US-Mexico power market arbitrage

Sustained opportunity or fleeting mirage?

1 minute read

Now four years in the making, Mexico’s energy market reform has met several key milestones. In the power sector, three highly successful long-term auctions have delivered new wind and solar projects at sequentially lower prices and reached eye-popping prices near US $20/MWh in the latest edition.

At the launch of the spot energy market in 2016, prices ranged US $40-60/MWh across the main Sistema Interconectado Nacional (SIN) grid, but in the summer of 2017 and continuing into 2018, day-ahead prices have soared as gas pipeline construction delays have collided with declining domestic production to push oil-fired generation back into marginal duty, particularly during periods of high demand.

Monthly average LMPs by region/hub (US$/WMh)

 

With today’s relatively strong fundamentals south of the border and comparatively weak fundamentals in ERCOT  (Electric Reliability Council of Texas), US-Mexico power interconnection has garnered new attention precisely as FERC’s decision that DC ties between ERCOT and Mexico would not invoke federal oversight for Texas’ power market.
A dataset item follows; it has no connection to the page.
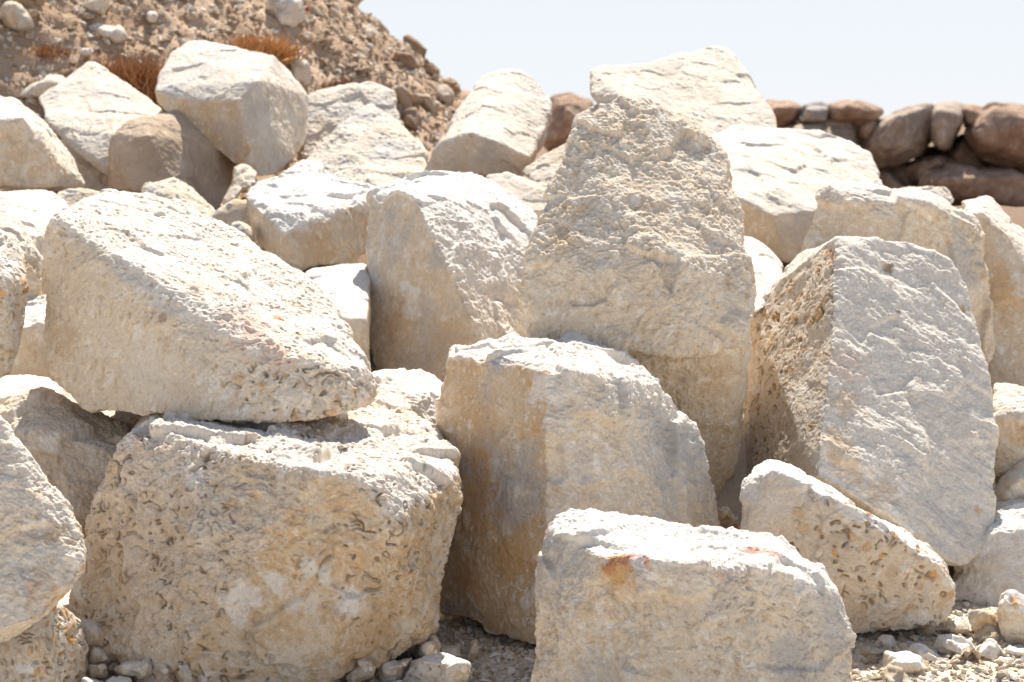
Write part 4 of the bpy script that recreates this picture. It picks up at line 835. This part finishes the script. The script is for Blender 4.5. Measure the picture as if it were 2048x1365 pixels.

In related efforts, CFE (Comisión Federal de Electricidad) has raised the possibility of tolling agreements with US-based generators in which surplus US pipeline capacity could feed gas-fired generation in the US in order to wheel into Mexico via power transmission.

In this insight we discuss the prospects of interconnection between the US and Mexico along with ongoing plans to link Baja California to the Mexican SIN grid, with a focus on fundamentals and emerging transmission constraints.

Cross-border price spread suggests favorable conditions

Overall, we expect targeted cross-border ventures to continue, but the scale of the markets being interconnected, the current slate of existing and proposed projects, and inevitable public opposition, massive cross-border power flows appear several years away.